外交は大事業であり、ある種の強硬さが必要となる。中国の核心利益や重大な関心にかかわる件について、王毅部長はしっかりと、気骨のある答えをしてみせた。中日歴史問題については、「70年前、日本は戦争に負けた。70年後の今日、良識を失うべきではない」と語った。南中国海の島での中国による建設工事の展開については、「合法的で合理的な事であれば、私たちは行う権利を持っている」とした。

外交が持つ「ハード」な一面を見て、「ソフト」な外交の効果には限りがあると考える人もいる。だが王毅部長の回答を分析すると、発言には「ソフト」な戦略を用いながら、立場や原則の伝達においてはまったく譲ることなく、的を射た答えをしていることがわかる。

戦略1:流行語の借用。中国の外交成果について王毅部長は、中国の「朋友圏」(友だちの輪)はますます拡大し、良い友だち、良いパートナーが増えていると語った。「朋友圏」は、SNS時代の流行語だ。
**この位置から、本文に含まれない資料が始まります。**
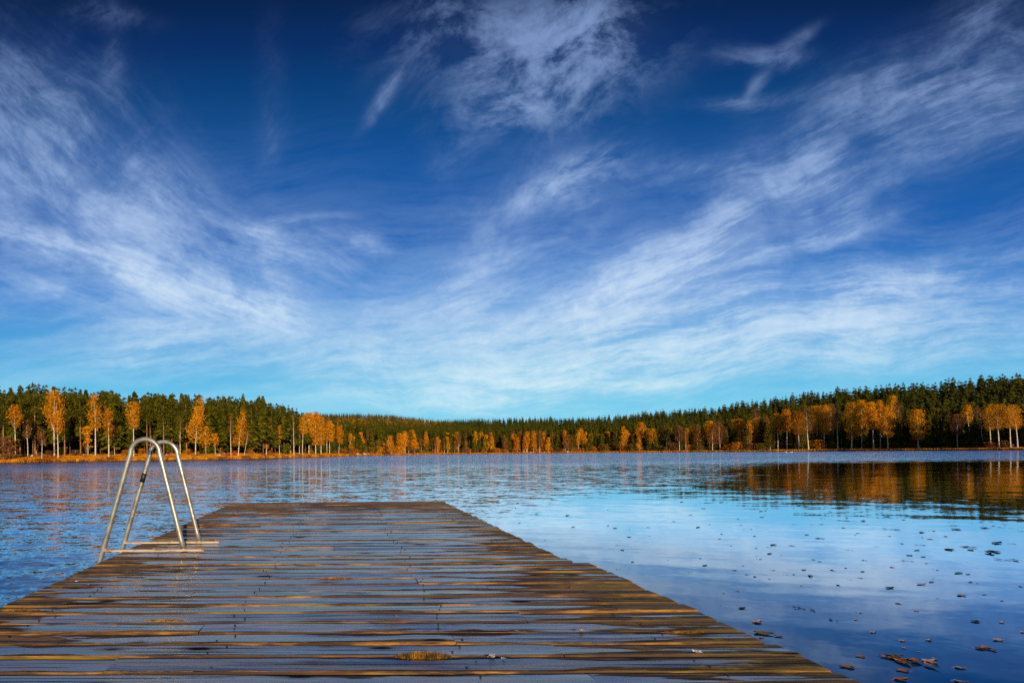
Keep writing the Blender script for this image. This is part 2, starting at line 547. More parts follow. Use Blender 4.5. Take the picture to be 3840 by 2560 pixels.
def gh(X, d):                                   # ground height on bearing X at depth d
    X = np.asarray(X, float); d = np.asarray(d, float)
    ds = shore_d(X); Dr, zr = ridge(X)
    e = d - ds
    lft = np.interp(X, [1000, 1500], [1.0, .55])
    bank = np.interp(e, [-8, -1, 0, .6, 2, 5, 12], [-3, -.5, -.06, .22, .45, .85, 1.45]) * np.where(e > 0, lft, 1)
    t = np.clip((e - 12) / np.maximum(Dr - ds - 12, 1), 0, 1)
    b0 = 1.45 * lft
    hill = b0 + (np.maximum(zr, 1.5) - b0) * (t ** 1.35)
    past = np.clip((d - Dr) / 600, 0, 1)
    return np.where(e < 12, bank, hill - past * 6)


def wxy(X, d):                                  # bearing X and depth d to world x, y
    return (np.asarray(X, float) - PX0) / FPX * d, d


rng = np.random.default_rng(7)
bx = np.unique(np.concatenate([np.linspace(-1500, 0, 12), np.arange(0, 3880, 24), np.linspace(3880, 5600, 16)]))
et = np.concatenate([[-8, -1, 0, .6, 1.3, 2, 3.5, 5, 8, 12], 12 + 1.0 * (np.linspace(0, 1, 46)[1:] ** 1.6) * 900, [1400, 2400, 4000]])
XX, EE = np.meshgrid(bx, et)
DD = shore_d(XX) + EE
HH = gh(XX, DD)
wig = rng.normal(0, 1, XX.shape) * np.interp(EE, [-1, 3, 60, 300], [0, .06, .35, .9])
HH = HH + wig
gxw, gyw = wxy(XX, DD)
V = np.stack([gxw, gyw, HH], -1).reshape(-1, 3)
nx_ = len(bx); ny_ = len(et)
ii = (np.arange(ny_ - 1)[:, None] * nx_ + np.arange(nx_ - 1)[None, :]).ravel()
F = np.stack([ii, ii + 1, ii + nx_ + 1, ii + nx_], -1)
ground = obj('ground', mesh_np('ground', V, F, M_ground, smooth=True))
tag(ground, kind='structure')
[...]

戦略2:広告キャッチフレーズの借用。王毅部長は、世界領事保護緊急コールセンターの12308ホットラインについては「トラブルがあったらすぐ12308」、ビザ発給の便利化の問題については「行きたくなったらすぐ行ける旅行を」と語ったが、いずれも人々がよく知る広告キャッチフレーズを借用したものだ。

戦略3:先人の言葉の引用。日本がいかに歴史問題に向き合うべきかについて、王毅部長は、先人にあたる中国の外交官の言葉を引用し、「加害者が加害の責任をしっかりと忘れなければ、被害者の受けた傷がいえる可能性は高くなる」として、中日間の心のしこりを解く責任を日本に預けた。

戦略4:絶妙な比喩。「1ベルト、1ロード」(シルクロード経済ベルト、21世紀の海上シルクロード)戦略について語った際には、中国だけの「独奏曲」ではなく、各主体が共同で参加する「交響楽」であるとし、関係国家の不安を音楽の比喩で打ち消した。また「ほかの人の敷地に出向いて違法建築を建てるようなことはしないが、自分の敷地で工事をしている時に人からあれこれ言われることは受け入れられない」とし、南中国海の複雑な情勢を説明すると同時に、中国の立場をはっきりと伝えた。

中国外交は近年、これまで通りの「ハード」な立場を保つと同時に、「ソフト」な表現にも気を配るようになってきた。中国首脳は多くの場面で「ソフト」戦略で勝利を収め、予期した効果を上げている。

習近平主席の外交手腕は深い印象を与えている。海外訪問にあたっては、署名入りの文章を何度も寄稿し、「文章外交」のカードを用いている。外交活動の場所も多元化し、中米首脳の会合場所には北京の瀛台(えいだい)やカリフォルニアのアネンバーグ邸が選ばれた。外交スピーチには様々なエピソードが散りばめられ、訪問国の故事を引用して現地の人々の好感を得た。

英語に精通する李克強総理は、交流しやすさと親しみやすさで海外メディアの評判が特に高い。昨年の欧州訪問では、ドイツのメルケル首相とスーパーに立ち寄り、ロシアのメドベージェフ首相にはサッカーボールを贈り、イタリアのレンツィ首相とは美食を語るなど、親しみやすい外交スタイルを遺憾なく発揮した。

「国の交わりは民の親しみにある」。「公共外交」が呼びかけられる現在、外交の「ハード」と「ソフト」のバランスを取ることの重要性はますます高まっている。中国も、外交の理論・実践・形式の革新を進めている。